_Aim_
Reproduce only this span: the line containing "Recreate this scene", the line containing "COL = SC.collection", and every line between them, all exactly as given.

(begin)

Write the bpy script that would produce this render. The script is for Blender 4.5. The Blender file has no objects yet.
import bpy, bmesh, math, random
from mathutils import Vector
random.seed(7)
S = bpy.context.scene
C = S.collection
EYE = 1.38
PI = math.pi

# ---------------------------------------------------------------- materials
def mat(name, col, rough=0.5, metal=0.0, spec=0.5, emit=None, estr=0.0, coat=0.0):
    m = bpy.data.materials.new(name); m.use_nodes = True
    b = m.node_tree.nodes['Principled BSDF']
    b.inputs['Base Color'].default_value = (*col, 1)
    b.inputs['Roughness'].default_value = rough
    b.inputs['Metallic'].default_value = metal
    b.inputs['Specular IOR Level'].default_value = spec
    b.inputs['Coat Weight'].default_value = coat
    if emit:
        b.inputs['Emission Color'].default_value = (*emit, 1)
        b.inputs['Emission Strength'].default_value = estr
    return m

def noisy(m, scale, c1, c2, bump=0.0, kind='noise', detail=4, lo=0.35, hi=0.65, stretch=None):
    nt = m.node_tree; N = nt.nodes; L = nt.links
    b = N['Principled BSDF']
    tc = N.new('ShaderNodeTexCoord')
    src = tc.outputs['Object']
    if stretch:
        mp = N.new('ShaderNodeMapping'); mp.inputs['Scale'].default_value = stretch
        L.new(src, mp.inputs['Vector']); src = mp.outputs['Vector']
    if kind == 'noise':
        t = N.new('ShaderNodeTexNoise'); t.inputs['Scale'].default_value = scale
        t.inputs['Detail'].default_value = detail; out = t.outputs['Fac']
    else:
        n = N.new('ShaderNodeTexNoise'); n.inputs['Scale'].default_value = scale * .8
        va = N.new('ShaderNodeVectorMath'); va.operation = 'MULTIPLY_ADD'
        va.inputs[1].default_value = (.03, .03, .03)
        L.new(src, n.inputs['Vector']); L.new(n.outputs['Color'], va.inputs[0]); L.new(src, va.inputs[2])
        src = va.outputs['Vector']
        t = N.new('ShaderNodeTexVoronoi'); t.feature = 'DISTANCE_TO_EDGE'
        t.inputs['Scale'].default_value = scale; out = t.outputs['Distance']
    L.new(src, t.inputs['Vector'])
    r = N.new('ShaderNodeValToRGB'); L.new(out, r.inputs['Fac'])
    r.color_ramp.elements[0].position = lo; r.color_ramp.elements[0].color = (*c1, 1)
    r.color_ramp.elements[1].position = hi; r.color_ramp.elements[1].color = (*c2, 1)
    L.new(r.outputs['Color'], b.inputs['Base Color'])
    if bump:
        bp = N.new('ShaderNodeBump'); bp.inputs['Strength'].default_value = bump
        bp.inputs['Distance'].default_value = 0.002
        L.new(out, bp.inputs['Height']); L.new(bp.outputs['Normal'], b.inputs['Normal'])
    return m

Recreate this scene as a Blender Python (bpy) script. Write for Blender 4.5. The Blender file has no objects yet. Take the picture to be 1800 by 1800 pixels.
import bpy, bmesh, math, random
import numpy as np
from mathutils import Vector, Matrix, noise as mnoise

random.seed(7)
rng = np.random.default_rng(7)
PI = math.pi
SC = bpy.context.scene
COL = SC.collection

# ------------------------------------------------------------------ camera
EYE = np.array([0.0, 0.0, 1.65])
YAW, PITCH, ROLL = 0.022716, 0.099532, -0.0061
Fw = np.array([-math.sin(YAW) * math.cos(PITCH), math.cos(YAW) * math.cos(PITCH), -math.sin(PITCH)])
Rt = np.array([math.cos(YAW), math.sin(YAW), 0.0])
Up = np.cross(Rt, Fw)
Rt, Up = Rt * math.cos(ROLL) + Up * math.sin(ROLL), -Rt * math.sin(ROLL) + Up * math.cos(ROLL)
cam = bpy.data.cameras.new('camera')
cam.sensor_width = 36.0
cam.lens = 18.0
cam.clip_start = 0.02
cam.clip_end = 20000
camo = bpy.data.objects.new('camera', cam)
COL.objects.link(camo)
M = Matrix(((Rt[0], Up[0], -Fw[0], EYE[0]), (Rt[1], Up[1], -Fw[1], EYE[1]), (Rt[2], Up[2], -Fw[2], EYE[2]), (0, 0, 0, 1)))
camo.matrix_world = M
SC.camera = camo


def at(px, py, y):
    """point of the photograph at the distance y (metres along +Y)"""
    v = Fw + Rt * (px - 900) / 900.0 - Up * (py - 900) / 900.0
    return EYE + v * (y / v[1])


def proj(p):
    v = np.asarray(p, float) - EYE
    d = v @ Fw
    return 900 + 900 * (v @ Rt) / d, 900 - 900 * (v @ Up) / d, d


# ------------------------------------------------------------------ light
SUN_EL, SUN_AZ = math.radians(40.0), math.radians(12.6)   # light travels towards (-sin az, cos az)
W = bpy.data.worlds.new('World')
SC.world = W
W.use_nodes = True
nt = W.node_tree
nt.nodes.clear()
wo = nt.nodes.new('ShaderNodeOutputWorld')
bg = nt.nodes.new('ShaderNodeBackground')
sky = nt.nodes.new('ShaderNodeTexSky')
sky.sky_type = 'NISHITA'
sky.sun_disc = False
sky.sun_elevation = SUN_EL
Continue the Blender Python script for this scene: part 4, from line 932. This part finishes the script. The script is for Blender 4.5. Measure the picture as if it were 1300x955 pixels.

(end)

_Problem solution_
Recreate this scene as a Blender Python (bpy) script. Write for Blender 4.5. The Blender file has no objects yet. Take the picture to be 1800 by 1800 pixels.
import bpy, bmesh, math, random
import numpy as np
from mathutils import Vector, Matrix, noise as mnoise

random.seed(7)
rng = np.random.default_rng(7)
PI = math.pi
SC = bpy.context.scene
COL = SC.collection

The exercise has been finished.